Уже в августе, ровно через год после ее прибытия в Яньань, Цзян Цин перевели на работу в Военную комиссию — личным помощником Мао. Осенью они поселились вместе, а в ноябре Мао дал несколько обедов для коллег из Политбюро, на которых Цзян Цин вела себя как полноправная хозяйка дома. Так, можно сказать, была отпразднована их «свадьба»: никаких официальных церемоний. Однако эту «свадьбу» Мао многие члены Политбюро ЦК встретили очень настороженно. Имеются сведения, что некоторые выступили против развода Мао с третьей женой Хэ Цзычжэнь и особенно против женитьбы на актрисе с сомнительной репутацией. Этот вопрос обсуждался даже на заседании Политбюро, однако Мао Цзэдун настоял на своем, заявив, что свою личную жизнь он будет устраивать так, как хочет, несмотря ни на что. Именно Кан Шэн сыграл главную роль в урегулировании этого семейного конфликта.
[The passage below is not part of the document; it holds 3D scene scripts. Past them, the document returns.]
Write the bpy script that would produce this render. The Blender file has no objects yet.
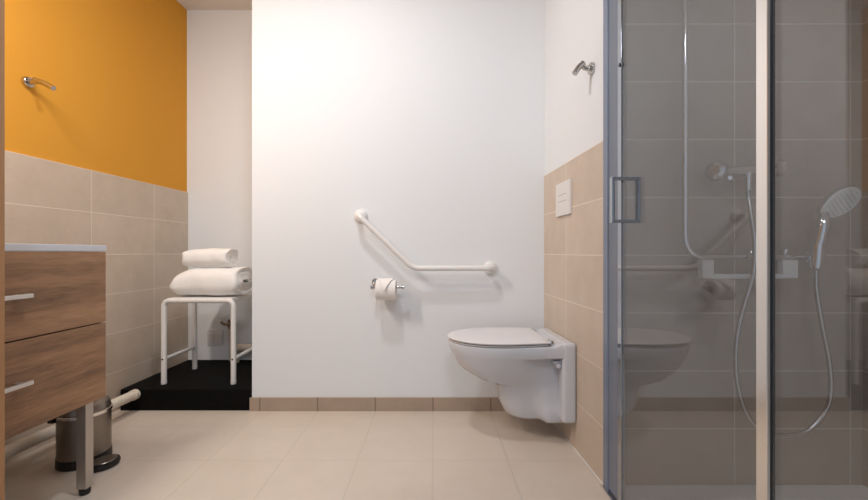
import bpy, bmesh, math, random
from mathutils import Vector, Matrix
random.seed(7)
S = bpy.context.scene
C = S.collection
PI = math.pi
V = Vector

# ------------------------------------------------------------------ camera constants
F = 386.0; CX = 434.0; CY = 252.0; H = 0.811
def P(px, py, Y):                      # photo pixel at a depth -> point in the room
    return V(((px - CX) * Y / F, Y, H - (py - CY) * Y / F))

# ------------------------------------------------------------------ materials
def lin(c):
    c = c / 255.0
    return c / 12.92 if c <= 0.04045 else ((c + 0.055) / 1.055) ** 2.4
def rgb(r, g, b): return (lin(r), lin(g), lin(b), 1.0)

class NT:
    def __init__(s, name):
        s.m = bpy.data.materials.new(name); s.m.use_nodes = True
        s.t = s.m.node_tree; s.t.nodes.clear()
        s.out = s.n('ShaderNodeOutputMaterial')
    def n(s, t, **kw):
        nd = s.t.nodes.new(t)
        for k, v in kw.items(): setattr(nd, k, v)
        return nd
    def l(s, a, b): s.t.links.new(a, b)
    def val(s, sock, v):
        if isinstance(v, (int, float, tuple, list)): sock.default_value = v
        else: s.l(v, sock)
    def math(s, op, a, b=None, c=None):
        nd = s.n('ShaderNodeMath', operation=op)
        s.val(nd.inputs[0], a)
        if b is not None: s.val(nd.inputs[1], b)
        if c is not None: s.val(nd.inputs[2], c)
        return nd.outputs[0]
    def mix(s, f, a, b):
        nd = s.n('ShaderNodeMix', data_type='RGBA')
        s.val(nd.inputs[0], f); s.val(nd.inputs[6], a); s.val(nd.inputs[7], b)
        return nd.outputs[2]
    def noise(s, vec, scale, detail=4, rough=0.55):
        nd = s.n('ShaderNodeTexNoise'); nd.inputs['Scale'].default_value = scale
        nd.inputs['Detail'].default_value = detail; nd.inputs['Roughness'].default_value = rough
        s.l(vec, nd.inputs['Vector']); return nd.outputs['Fac']
    def obj(s): return s.n('ShaderNodeTexCoord').outputs['Object']
    def mapping(s, vec, scale=(1, 1, 1), loc=(0, 0, 0)):
        nd = s.n('ShaderNodeMapping'); nd.inputs['Scale'].default_value = scale
        nd.inputs['Location'].default_value = loc
        s.l(vec, nd.inputs['Vector']); return nd.outputs[0]
    def bsdf(s, col, rough=0.5, metal=0.0, bump=None, bstr=0.1, bdist=0.01, spec=0.5, coat=0.0, sheen=0.0):
        b = s.n('ShaderNodeBsdfPrincipled')
        s.val(b.inputs['Base Color'], col); s.val(b.inputs['Roughness'], rough)
        b.inputs['Metallic'].default_value = metal
        b.inputs['Specular IOR Level'].default_value = spec
        b.inputs['Coat Weight'].default_value = coat
        b.inputs['Sheen Weight'].default_value = sheen
        if bump is not None:
            bn = s.n('ShaderNodeBump'); bn.inputs['Strength'].default_value = bstr
            bn.inputs['Distance'].default_value = bdist
            s.l(bump, bn.inputs['Height']); s.l(bn.outputs[0], b.inputs['Normal'])
        s.l(b.outputs[0], s.out.inputs[0]); return b

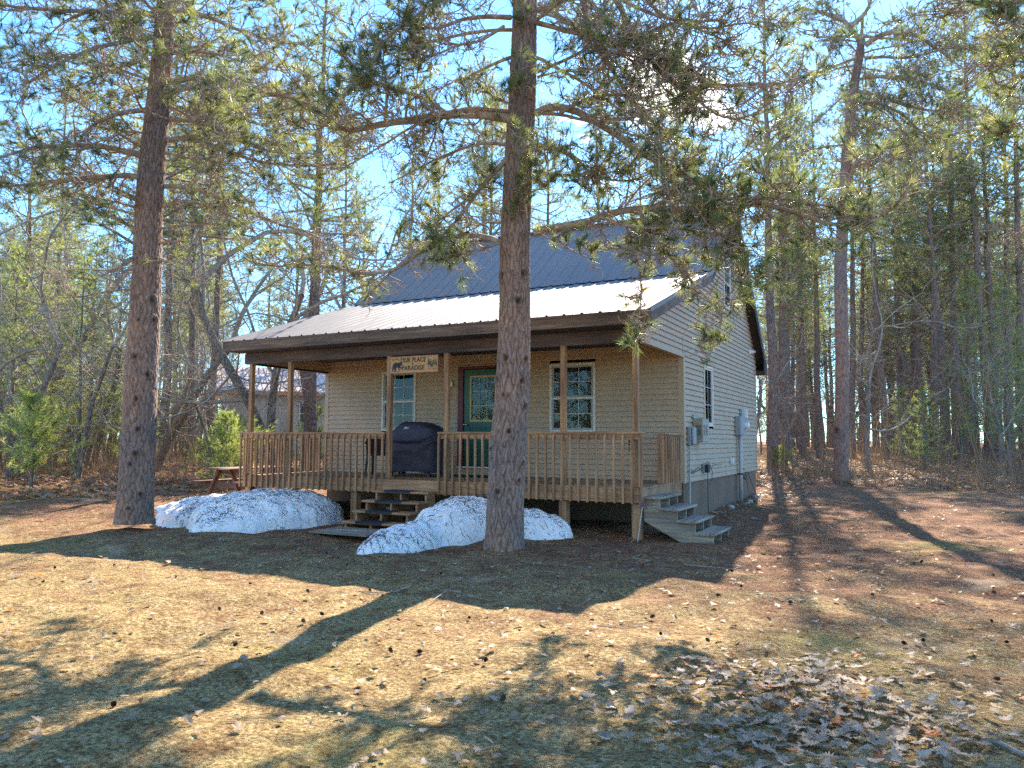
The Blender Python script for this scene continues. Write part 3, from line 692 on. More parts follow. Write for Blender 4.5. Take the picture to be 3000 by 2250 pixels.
# covered grill
def grill():
    root = empty('covered_grill', (-5.08, -1.2, ZD), 'navy cloth covered barbecue grill at the top of the front stairs', 'grill')
    lev = [(.09, -.55, .57, -.24, .36), (.12, -.56, .58, -.25, .36), (.35, -.575, .575, -.26, .36), (.62, -.59, .575, -.27, .36), (.70, -.60, .585, -.29, .36), (.78, -.56, .585, -.27, .35), (.86, -.46, .575, -.26, .34),
           (.94, -.36, .54, -.24, .33), (1.0, -.28, .44, -.21, .31), (1.05, -.25, .30, -.17, .28), (1.075, -.235, .20, -.12, .24), (1.082, -.15, .10, -.05, .15)]
    n = 96; vv = []
    zs = []
    for li in range(len(lev) - 1):
        for s in range(4 if li < 10 else 2):
            f = s / (4 if li < 10 else 2); zs.append(tuple(a + (c - a) * f for a, c in zip(lev[li], lev[li + 1])))
    zs.append(lev[-1]); rr = random.Random(4)
    for (z, x0, x1, y0, y1) in zs:
        cx_, cy_, hx, hy = (x0 + x1) / 2, (y0 + y1) / 2, (x1 - x0) / 2, (y1 - y0) / 2
        for j in range(n):
            t = 2 * math.pi * j / n; c, s = math.cos(t), math.sin(t); e = .32
            ux, uy = math.copysign(abs(c) ** e, c), math.copysign(abs(s) ** e, s)
            x, y = cx_ + hx * ux, cy_ + hy * uy
            u = x / .58; sw = .62 + .15 * u * u                      # sagging folds across the front
            fold = -.055 * math.exp(-((z - sw) / .04) ** 2) + .04 * math.exp(-((z - sw + .08) / .04) ** 2)
            fold += .026 * math.sin(x * 9 + z * 5) * (1 - z) + .018 * math.sin(x * 21 - z * 9) * max(0, .7 - z) + .012 * math.sin(z * 26 + x * 7) * max(0, .9 - z)
            fold -= .02 * math.exp(-((abs(x + .03) - .33 - .06 * (1 - z)) / .015) ** 2) * (z < .75)
            k = 1 if z < .95 else .3
            zz = z + (.02 * math.sin(x * 5 + 1) + .012 * math.sin(x * 13) if z < .13 else 0)
            vv.append((x + ux * .006 * math.sin(z * 30 + y * 9), y + (uy * fold * k), zz))
    m = len(zs); ff = [(i * n + j, i * n + (j + 1) % n, (i + 1) * n + (j + 1) % n, (i + 1) * n + j) for i in range(m - 1) for j in range(n)] + [tuple((m - 1) * n + j for j in range(n))]
    b = MB(); b.add(vv, ff); b.build('cover', M_NAVY, root, smooth=True)
    lg = empty('logo_patch', (.0, -.268, .955), None, None); lg.parent = root; lg.rotation_euler = (R(-17), 0, 0)
    b = MB()
    for e in ((-.062, .062, .018, .0205), (-.068, .056, -.0205, -.018)): b.box(e[0], e[1], -.003, -.001, e[2], e[3])
    b.beam((-.064, -.002, -.02), (-.058, -.002, .02), .003, .003); b.beam((.058, -.002, -.02), (.064, -.002, .02), .003, .003); b.build('outline', M_LWHITE, lg)
    text_mesh('GRILL', .036, (0, -.003, 0), M_LWHITE, lg, bold=.0008)
    b = MB()
    for x in (-.45, .45):
        for y in (-.15, .28): b.tube([(x, y - .02, .05), (x, y + .02, .05)], .045, 12); b.box(x - .02, x + .02, y - .02, y + .02, .08, .3)
    b.box(-.48, .5, -.17, .3, .12, .2); b.build('wheeled_base', M_BLACK, root)
grill()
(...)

Он дал на Политбюро поручительство за Цзян Цин, заявив, что проведено детальное расследование и не обнаружено в ее биографии ничего порочащего и подозрительного, и с той поры стал ее доверенным лицом. Политбюро в конце концов согласилось на брак Мао лишь при следующих условиях: Цзян Цин не должна вмешиваться в дела партии и мозолить глаза широкой публике, не должна занимать никаких ответственных постов, посвятит себя исключительно личной заботе о Мао.
Еще одна услуга (поиск сыновей Мао Цзэдуна, которую оказал Кан Шэн), должна была способствовать их сближению. Сыновья родились в очень неспокойное и тревожное время, они вынуждены были вместе с родителями кочевать по Китаю. В 1924 г. их увозят в Шанхай, в следующем году возвращают в родные места — в Шаошань. В 1926 г. вместе с родителями они едут в Гуанчжоу, вскоре вновь возвращаются в Чанша, а затем оказываются в Ухани.